Травма сделала из нас безупречных людей. Жизнелюбивых, открытых, сияющих. И это так. Но есть одно «но».
За идеальность приходилось платить. Ложью, ненавистью к себе, нездоровыми отношениями, алкогольной и наркотической зависимостью, расстройством пищевого поведения…
Но я готова была заплатить любую цену, лишь бы не сталкиваться с отвержением моей матери.
Травма оставляет следы. Эти следы могут быть незаметны невооруженному глазу. Они могут быть едва уловимы. Но у любого действия есть противодействие – я писала в «Самоценности», что травма четко следует третьему закону Ньютона.
Сначала это были вспышки, – вспышки гнева, ярости и беспомощности. У меня есть еще один обрывок воспоминания – как в начальной школе я прихожу домой после уроков, кричу, как загнанное в угол животное, и рыдаю, бросая тетради в стену. Я делаю это не из-за учебы, учеба всегда давалась мне легко. Я делаю это, потому что не могу не делать. Я делаю это и ненавижу себя за это.
«Ты такая слабая», – кажется, говорю я себе.
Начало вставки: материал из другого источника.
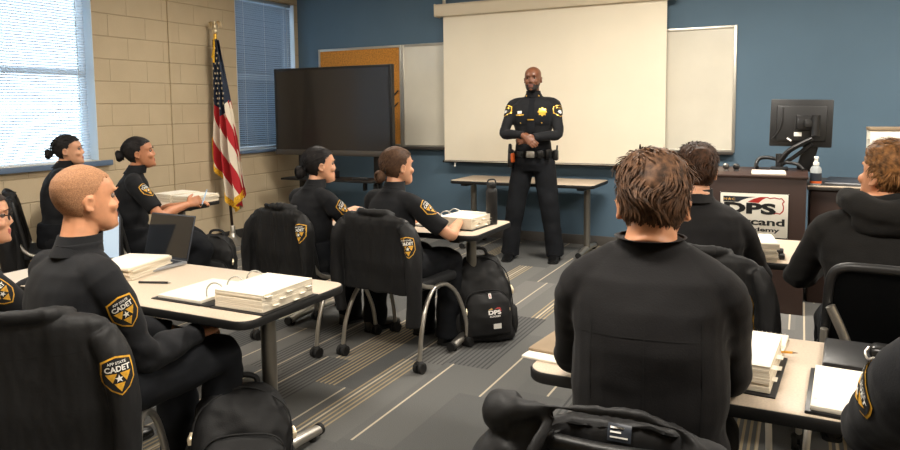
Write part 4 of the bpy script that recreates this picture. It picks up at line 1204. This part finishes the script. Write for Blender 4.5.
# --- the cadets
bald = person('person', 'buzz cut man in dark uniform seated at the left table, seen from behind', (-2.09, 1.46), -6, 1.25, head=(-.02, .05), hyaw=-8, hpitch=3, nkd=.27, sdrop=.085, sw=.178, skin='skin_pink', hair=buzz, haircol='buzz', bulk=1.05,
              arms=[arm((-.03, .36, .60), (.6, .5, -.2), (0, 0, -1), .7, (-1, -.3, -1)), arm((.11, .36, .615), (-.35, .7, -.05), (-.3, 0, -1), .7, (.35, -.5, -1))], knees=[((-.14, .44, .50), (-.16, .46, .09)), ((.10, .46, .50), (.10, .44, .09))], vox=.0068)
sleeve_patch(bald, 1, .34, (.95, -.35, .15), .115)
gw = person('person', 'woman in glasses and dark uniform cut off by the left edge', (-2.815, 1.51), -14, 1.135, hipz=.48, nkd=.235, head=(0, .06), hyaw=-22, hpitch=0, sw=.165, fem=True, hs=.95, skin='skin_light', hair=buns('hair_dark', 3), haircol='hair_dark',
            arms=[arm((-.14, .38, .74)), arm((.16, .36, .74))])
sleeve_patch(gw, 1, .30, (.95, -.2, .2), .105)
bm = nb()
for s in (-1, 1):
    tube(bm, [V((s*.034+.0225*math.cos(a), .101-.004*abs(math.cos(a)), .114+.018*math.sin(a))) for a in [2*PI*k/20 for k in range(20)]], .0018, 6, closed=True)
    stube(bm, [(s*.056, .098, .118), (s*.072, .06, .118), (s*.079, .0, .116), (s*.08, -.02, .105)], .0018, 6)
stube(bm, [(-.012, .101, .116), (0, .106, .119), (.012, .101, .116)], .0018, 6)
obj('spectacles', tr(bm, gw['HM']), 'lens', gw['o'])
w4 = person('person', 'woman with low bun in profile against the bright window blind', (-4.79, 3.22), -38, 1.265, head=(0, .085), hyaw=0, hpitch=4, nkd=.222, sw=.158, fem=True, hs=.97, skin='skin_light', hair=buns('hair_black', 8, bun=(0, -.122, .095), br=.033), haircol='hair_black', sleeve='short',
            arms=[arm((-.12, .42, .75)), arm((.16, .42, .75))])
w5 = person('person', 'woman with high bun in profile before the tan block wall', (-4.11, 3.27), -38, 1.255, head=(.0, .09), hyaw=2, hpitch=8, sw=.160, nkd=.235, fem=True, hs=.97, skin='skin_tan', hair=buns('hair_black', 9, bun=(0, -.118, .112), br=.036), haircol='hair_black', sleeve='short',
            arms=[arm((-.10, .40, .755)), arm((.10, .36, .775), (-.3, .8, .25), (-1, 0, -.3), .8, (1, -.1, -1))])
sleeve_patch(w5, 1, .34, (.7, .75, .1), .11)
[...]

Затем это выплеснулось в пятом классе. Внезапно обнаружилось, что вместо школы две недели подряд я садилась в автобус, следующий по круговому маршруту, и каталась, каталась, каталась на нем до изнеможения. Затем я притворялась, что все нормально, и даже делала выдуманные домашние задания. Дома ничего не подозревали вплоть до звонка учителя. Маму вызвали к директору, а вечером она допрашивала меня с пристрастием: «Зачем ты это сделала? Пока ты не ответишь, твоя сестра не пойдет ужинать, а ведь она устала после тренировки».
Как я могла ответить ей на этот вопрос?
Я не знаю, мамочка. Нет, я не плачу, мама, прости, я знаю, что ты ненавидишь мои слезы. Нет, я не могу не плакать, потому что ты сказала, что Ира голодная, – и теперь мне ее жалко. Я пытаюсь найти хоть какие-то слова, которые способны описать мое состояние, но этих слов нет, я совершенно не владею собой и информацией о причинах своего поведения. Ведь я ребенок, которому всего 10 лет…
Из той школы меня выгнали. Это была лучшая школа города, и я легко вернулась в нее через год (как я и говорила выше, проблем у меня не было ни с учебой, ни с одноклассниками). Я была талантливым ребенком. Я осознаю это, хотя порой мне все еще стыдно это признавать.
Мой психиатр, имеющий большой опыт в детской психиатрии, валидизировал историю с автобусами так: «Если бы я узнал такое о своих детях, я бы сел и пересмотрел всю свою систему воспитания». Но конечно, никто тогда не отвел меня к психологу или психиатру. Эта история покрылась паутиной молчания, как и большая часть историй в нашей семье.
Дисфункциональная семья не может выжить без отрицания.
Однако теперь я знаю, что это был мой первый (из тех, что я помню) побег в состояние транса. Апогей хронической реакции «замри». Стремление помочь себе путем отчуждения от этого мира. Игра в прятки со своей болью.